▶ SOURCE DATA:
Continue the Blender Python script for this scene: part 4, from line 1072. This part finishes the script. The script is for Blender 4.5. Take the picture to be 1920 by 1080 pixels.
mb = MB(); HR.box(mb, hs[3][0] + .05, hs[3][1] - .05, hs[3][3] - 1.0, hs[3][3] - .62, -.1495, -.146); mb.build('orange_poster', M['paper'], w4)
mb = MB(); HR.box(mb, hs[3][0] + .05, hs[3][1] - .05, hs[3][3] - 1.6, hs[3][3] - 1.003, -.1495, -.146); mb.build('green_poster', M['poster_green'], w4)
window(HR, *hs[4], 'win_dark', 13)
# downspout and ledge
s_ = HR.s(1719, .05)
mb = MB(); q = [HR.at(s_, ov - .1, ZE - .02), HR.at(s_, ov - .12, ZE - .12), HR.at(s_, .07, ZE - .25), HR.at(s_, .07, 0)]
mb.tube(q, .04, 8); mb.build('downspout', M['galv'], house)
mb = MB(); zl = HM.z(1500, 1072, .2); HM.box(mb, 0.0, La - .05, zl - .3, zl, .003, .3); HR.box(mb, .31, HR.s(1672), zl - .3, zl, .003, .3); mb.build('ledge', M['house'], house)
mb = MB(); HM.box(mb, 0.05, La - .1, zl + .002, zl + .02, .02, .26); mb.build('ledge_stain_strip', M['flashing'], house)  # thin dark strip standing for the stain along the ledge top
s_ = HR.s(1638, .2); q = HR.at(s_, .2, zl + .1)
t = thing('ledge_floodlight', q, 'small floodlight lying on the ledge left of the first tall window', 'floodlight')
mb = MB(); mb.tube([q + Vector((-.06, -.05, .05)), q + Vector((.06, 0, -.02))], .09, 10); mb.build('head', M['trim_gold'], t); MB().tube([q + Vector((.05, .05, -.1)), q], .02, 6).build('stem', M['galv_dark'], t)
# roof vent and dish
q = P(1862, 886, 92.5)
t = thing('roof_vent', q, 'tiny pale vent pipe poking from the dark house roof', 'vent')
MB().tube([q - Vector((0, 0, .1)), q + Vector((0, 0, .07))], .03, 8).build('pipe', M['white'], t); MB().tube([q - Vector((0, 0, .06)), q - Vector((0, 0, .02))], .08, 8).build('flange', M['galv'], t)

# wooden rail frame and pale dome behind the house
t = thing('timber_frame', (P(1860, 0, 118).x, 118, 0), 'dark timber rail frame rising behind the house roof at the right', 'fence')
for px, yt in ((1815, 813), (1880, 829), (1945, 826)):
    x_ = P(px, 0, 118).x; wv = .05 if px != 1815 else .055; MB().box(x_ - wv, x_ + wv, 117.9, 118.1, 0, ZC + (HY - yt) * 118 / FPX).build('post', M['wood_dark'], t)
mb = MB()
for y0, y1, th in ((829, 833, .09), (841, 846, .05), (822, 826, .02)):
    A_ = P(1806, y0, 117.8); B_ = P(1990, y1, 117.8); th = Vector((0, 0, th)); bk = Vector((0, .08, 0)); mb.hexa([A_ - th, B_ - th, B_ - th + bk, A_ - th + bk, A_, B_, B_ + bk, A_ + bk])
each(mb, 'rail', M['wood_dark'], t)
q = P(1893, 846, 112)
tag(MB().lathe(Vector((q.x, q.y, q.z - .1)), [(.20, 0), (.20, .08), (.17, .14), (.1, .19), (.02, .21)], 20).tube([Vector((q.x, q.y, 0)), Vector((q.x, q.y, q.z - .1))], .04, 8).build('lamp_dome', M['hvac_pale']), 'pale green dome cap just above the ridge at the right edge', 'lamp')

▶ TASK OBJECTIVE: Look through the data and show every line containing "from".

▶ RESPONSE TO THIS TASK:
Continue the Blender Python script for this scene: part 4, from line 1072. This part finishes the script. The script is for Blender 4.5. Take the picture to be 1920 by 1080 pixels.
t = thing('roof_vent', q, 'tiny pale vent pipe poking from the dark house roof', 'vent')